In the Old Testament, the two greatest villains were the Assyrian Empire and the Chaldean Empire.  They were fabulously wealthy and incredibly powerful, laying waste to kingdoms from the Persian Gulf to the Nile River.  Being human empires, both, in turn, fell.

Today, the Assyrians and the Chaldeans survive as distinct people groups in Iraq, Syria and Turkey - and nearly all of them are Christians.  They were some of the first peoples to convert to Christianity, and have held on ever since.  They still speak Aramaic, the language of Christ, centuries after the Arabization of the Middle East.

We should never confuse power or wealth with blessing.  Superpower or no, America's best days may be ahead.

Election Day Grace

Ed. Note: If I didn’t tell you already, I’m living in the Los Angeles area for the next three months, for a temporary work assignment.

On Election Day morning, I rode my bike to work, and stopped at the Post Office to mail a package. I only bought my bike last week from a couple I met on Craigslist, and I don’t have a lock for it yet, so I propped it up against the wall outside the Post Office, and periodically looked back at it while I was in line to make sure no one took it. (Although, if someone did, I don’t know what I would have done – run after them really fast?)

I was in line ahead of two petite blond ladies who were talking together about the election. (Not about who they wanted to win, but about their experiences volunteering as poll workers.) One of them noticed that I kept checking on my bike, and told me I should go bring it into the Post Office. “I’ll hold your spot in line,” she offered. I thanked her, and ran out to bring the bike inside.

When I came back to the line, she pressed ten dollars in small bills into my hands. “That should be enough to buy a lock,” she said. “You can get it at the Do-It-Yourself store down the road.”

I was flabbergasted. “I can’t accept this, ma’am,” I said. “I have a good job; I’m very blessed.”

“No, you have to take it!” she insisted. “You’re new to town, and you need a lock!”

From behind her, her friend said, “You remind her of your brother.”

I didn’t know what else to say, so I gave in and thanked her profusely. I offered my hand and said, “I’m Joel.” She took my hand and said, “Hi, Joel; I’m Jane.” And I realized there were tears in her eyes.

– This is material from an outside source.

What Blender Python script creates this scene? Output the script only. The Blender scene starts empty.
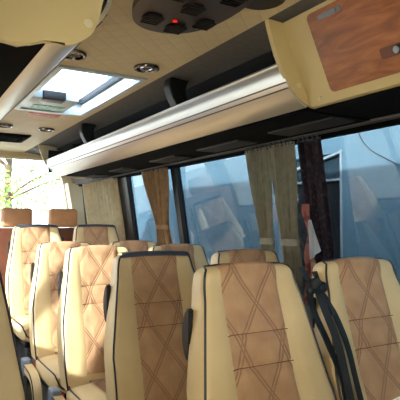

I was touched beyond words at Jane’s gift, and I’m not very good at on-the-spot conversations with strangers to begin with, so I didn’t say anything else. But Jane of Westlake Village, CA, if you ever read this, I’m donating your gift to help rescue enslaved people in Africa. Thank you for showing me grace and love in a new neighborhood. I pray that God will bless and take care of your brother, wherever he is, and that he will continue to use you to bless the people you come across.

I was busy pulling a tick off of my landlady’s dog when they called Ohio for Obama, so that event doesn't stick out in my mind as much.